The request →
Pull each line containing "wide" out of the data and copy it.

Data extract →
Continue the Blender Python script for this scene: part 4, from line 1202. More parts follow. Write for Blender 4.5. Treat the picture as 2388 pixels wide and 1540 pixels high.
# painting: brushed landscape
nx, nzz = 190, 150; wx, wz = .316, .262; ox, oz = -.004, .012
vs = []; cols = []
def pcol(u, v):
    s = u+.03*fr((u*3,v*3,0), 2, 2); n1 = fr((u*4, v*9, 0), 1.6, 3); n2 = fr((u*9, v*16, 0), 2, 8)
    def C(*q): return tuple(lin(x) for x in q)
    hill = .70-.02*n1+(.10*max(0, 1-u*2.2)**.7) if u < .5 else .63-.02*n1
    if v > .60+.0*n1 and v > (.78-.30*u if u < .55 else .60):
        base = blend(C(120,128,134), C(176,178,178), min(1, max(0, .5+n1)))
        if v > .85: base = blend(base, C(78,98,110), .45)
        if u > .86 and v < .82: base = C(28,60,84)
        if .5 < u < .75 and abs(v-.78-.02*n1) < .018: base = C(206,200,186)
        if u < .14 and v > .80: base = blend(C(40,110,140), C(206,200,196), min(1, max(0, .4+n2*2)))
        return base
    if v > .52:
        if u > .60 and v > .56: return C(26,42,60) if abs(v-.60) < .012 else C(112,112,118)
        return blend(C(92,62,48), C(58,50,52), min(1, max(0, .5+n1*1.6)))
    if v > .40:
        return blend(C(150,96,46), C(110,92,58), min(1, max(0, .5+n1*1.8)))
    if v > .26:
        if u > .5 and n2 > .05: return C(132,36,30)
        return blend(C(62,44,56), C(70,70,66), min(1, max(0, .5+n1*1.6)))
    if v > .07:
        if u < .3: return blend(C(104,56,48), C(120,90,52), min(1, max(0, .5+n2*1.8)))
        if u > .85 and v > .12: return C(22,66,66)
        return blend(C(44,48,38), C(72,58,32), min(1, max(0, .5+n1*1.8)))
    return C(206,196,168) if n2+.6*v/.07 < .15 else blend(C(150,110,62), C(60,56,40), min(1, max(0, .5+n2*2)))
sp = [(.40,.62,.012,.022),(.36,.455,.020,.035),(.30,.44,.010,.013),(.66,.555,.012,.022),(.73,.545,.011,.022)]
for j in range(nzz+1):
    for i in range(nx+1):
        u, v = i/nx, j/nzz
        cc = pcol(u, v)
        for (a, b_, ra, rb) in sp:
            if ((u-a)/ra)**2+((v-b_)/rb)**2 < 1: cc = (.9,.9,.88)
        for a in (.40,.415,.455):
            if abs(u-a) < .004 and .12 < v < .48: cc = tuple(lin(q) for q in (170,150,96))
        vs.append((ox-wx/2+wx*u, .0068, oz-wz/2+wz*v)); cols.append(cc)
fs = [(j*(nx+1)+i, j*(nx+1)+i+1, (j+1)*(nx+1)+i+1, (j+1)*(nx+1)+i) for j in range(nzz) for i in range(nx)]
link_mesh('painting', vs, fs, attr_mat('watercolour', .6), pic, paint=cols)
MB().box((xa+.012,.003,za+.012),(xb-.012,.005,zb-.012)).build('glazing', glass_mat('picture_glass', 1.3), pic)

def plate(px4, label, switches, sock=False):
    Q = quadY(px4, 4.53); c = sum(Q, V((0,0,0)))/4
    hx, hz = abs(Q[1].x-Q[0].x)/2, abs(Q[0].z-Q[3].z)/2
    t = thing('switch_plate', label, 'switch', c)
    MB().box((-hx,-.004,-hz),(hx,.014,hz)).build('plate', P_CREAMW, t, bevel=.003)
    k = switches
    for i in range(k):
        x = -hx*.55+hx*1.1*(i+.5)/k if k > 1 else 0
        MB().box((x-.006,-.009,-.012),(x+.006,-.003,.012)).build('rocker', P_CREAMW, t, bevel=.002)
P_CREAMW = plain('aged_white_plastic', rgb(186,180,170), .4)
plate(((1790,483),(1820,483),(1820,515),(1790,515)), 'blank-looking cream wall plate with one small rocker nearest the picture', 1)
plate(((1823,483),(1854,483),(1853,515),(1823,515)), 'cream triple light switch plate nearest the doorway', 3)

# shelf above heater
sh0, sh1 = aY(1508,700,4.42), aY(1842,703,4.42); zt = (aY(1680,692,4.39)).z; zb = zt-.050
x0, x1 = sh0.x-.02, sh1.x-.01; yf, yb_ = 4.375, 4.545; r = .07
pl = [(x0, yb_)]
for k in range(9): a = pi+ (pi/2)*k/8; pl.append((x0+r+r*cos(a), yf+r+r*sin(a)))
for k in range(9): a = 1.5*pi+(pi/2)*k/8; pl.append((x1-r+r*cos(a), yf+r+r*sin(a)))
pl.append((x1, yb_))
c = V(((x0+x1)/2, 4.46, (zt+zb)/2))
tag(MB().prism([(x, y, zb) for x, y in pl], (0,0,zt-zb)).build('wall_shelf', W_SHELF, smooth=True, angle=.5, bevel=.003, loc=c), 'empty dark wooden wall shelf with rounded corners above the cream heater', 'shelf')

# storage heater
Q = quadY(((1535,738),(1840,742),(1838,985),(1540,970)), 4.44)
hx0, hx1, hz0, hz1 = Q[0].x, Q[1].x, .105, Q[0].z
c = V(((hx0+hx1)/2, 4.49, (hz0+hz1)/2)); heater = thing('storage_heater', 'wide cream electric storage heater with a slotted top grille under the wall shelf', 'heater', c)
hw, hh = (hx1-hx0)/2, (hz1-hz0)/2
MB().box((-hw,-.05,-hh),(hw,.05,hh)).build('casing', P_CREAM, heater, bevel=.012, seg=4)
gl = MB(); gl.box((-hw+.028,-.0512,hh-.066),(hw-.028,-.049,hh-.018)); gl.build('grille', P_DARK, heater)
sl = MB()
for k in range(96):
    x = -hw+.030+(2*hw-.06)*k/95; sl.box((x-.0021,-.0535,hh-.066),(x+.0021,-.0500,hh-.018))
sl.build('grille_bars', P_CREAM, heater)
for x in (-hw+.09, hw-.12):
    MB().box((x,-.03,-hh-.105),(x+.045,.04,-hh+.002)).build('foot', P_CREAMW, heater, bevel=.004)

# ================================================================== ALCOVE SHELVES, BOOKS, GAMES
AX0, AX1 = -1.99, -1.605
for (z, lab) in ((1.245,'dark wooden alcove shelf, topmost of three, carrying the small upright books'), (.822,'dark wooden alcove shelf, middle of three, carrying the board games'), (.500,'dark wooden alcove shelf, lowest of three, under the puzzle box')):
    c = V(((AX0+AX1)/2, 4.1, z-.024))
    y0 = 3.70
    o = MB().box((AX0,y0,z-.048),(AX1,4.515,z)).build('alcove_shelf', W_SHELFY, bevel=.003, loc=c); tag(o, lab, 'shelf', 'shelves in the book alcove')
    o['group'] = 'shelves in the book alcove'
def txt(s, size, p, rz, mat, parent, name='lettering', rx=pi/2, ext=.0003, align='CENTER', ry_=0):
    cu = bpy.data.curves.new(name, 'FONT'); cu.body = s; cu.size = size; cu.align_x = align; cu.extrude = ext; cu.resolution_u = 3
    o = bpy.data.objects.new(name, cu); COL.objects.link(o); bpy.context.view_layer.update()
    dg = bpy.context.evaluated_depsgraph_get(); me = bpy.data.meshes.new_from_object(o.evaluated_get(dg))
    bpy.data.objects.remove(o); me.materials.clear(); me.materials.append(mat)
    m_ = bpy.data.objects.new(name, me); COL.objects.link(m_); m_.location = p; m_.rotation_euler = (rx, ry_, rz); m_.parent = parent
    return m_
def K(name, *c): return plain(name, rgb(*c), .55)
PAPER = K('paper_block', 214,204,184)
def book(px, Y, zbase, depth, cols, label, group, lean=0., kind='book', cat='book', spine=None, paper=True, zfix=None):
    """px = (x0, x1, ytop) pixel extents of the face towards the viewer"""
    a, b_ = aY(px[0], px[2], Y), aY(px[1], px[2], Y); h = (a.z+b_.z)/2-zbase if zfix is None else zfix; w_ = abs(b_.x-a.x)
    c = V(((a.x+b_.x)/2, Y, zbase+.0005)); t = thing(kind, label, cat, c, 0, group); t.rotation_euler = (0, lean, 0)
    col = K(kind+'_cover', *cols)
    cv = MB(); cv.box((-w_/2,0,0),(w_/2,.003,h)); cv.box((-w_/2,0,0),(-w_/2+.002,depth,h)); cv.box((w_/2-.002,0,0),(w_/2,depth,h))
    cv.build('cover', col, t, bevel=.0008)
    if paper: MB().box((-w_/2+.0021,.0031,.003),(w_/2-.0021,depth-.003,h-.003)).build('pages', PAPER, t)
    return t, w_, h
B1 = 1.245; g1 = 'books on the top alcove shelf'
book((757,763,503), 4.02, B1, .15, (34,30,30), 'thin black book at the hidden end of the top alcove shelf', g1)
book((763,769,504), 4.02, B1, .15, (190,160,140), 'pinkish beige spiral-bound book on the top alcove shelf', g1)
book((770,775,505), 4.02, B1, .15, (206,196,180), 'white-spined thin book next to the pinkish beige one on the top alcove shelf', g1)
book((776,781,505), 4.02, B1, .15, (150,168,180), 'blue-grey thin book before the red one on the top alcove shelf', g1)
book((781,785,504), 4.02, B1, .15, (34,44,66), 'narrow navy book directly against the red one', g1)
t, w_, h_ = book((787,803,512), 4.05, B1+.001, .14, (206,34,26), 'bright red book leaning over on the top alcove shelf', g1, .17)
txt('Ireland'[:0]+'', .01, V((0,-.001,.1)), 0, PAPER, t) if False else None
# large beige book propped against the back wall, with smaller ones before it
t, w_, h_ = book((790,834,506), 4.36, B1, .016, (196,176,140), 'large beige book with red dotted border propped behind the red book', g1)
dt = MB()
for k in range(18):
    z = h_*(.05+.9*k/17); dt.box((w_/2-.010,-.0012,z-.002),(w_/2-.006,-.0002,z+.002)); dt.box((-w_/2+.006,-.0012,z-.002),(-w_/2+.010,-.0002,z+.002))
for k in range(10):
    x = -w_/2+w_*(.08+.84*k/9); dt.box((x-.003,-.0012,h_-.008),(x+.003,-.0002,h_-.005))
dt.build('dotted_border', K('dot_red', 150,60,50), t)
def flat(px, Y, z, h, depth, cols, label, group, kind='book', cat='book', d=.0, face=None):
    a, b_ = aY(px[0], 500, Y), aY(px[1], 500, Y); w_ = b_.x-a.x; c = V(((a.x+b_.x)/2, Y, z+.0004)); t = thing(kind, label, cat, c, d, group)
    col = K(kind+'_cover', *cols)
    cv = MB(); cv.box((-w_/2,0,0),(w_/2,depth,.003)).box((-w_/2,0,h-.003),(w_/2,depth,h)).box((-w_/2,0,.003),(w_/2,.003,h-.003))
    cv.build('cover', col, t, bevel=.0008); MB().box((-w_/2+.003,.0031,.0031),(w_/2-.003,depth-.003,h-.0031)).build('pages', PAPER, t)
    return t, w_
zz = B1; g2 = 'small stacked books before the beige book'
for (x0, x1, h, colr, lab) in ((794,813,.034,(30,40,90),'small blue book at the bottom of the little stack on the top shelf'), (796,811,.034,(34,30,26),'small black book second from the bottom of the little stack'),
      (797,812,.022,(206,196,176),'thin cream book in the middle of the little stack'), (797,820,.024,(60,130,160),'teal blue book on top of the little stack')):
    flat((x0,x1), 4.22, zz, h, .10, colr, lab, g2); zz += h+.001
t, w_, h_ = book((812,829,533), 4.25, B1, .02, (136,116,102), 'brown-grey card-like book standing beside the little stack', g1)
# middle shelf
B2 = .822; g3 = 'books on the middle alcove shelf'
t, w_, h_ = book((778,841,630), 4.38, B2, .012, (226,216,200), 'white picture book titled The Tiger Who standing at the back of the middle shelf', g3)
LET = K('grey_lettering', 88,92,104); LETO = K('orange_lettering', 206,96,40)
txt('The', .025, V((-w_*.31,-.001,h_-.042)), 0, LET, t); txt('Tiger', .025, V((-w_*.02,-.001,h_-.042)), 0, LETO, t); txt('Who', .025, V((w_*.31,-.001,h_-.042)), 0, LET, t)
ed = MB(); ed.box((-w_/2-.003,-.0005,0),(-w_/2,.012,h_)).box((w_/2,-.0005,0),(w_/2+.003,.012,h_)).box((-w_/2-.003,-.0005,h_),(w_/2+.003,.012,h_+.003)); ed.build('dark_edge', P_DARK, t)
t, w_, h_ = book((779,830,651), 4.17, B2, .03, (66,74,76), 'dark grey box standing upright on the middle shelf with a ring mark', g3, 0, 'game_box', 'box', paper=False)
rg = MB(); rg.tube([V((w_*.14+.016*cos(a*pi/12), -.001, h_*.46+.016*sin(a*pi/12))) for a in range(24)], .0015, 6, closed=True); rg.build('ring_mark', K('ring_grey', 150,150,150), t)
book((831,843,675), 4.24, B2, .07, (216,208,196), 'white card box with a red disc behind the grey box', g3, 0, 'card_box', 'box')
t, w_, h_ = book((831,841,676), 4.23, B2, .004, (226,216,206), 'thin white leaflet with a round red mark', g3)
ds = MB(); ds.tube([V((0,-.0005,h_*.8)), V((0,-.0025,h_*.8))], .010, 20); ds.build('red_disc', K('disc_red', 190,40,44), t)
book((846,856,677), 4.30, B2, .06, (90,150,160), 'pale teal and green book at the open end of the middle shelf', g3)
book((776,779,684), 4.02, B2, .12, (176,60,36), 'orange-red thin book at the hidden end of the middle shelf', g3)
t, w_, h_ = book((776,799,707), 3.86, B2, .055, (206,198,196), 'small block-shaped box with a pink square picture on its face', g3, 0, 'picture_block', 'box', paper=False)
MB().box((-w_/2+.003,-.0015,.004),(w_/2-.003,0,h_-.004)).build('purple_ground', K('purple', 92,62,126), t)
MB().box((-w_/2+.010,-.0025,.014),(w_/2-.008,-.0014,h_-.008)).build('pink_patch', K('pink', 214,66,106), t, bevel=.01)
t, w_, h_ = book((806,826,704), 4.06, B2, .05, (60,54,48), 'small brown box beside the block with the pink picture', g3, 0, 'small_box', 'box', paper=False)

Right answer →
Continue the Blender Python script for this scene: part 4, from line 1202. More parts follow. Write for Blender 4.5. Treat the picture as 2388 pixels wide and 1540 pixels high.
c = V(((hx0+hx1)/2, 4.49, (hz0+hz1)/2)); heater = thing('storage_heater', 'wide cream electric storage heater with a slotted top grille under the wall shelf', 'heater', c)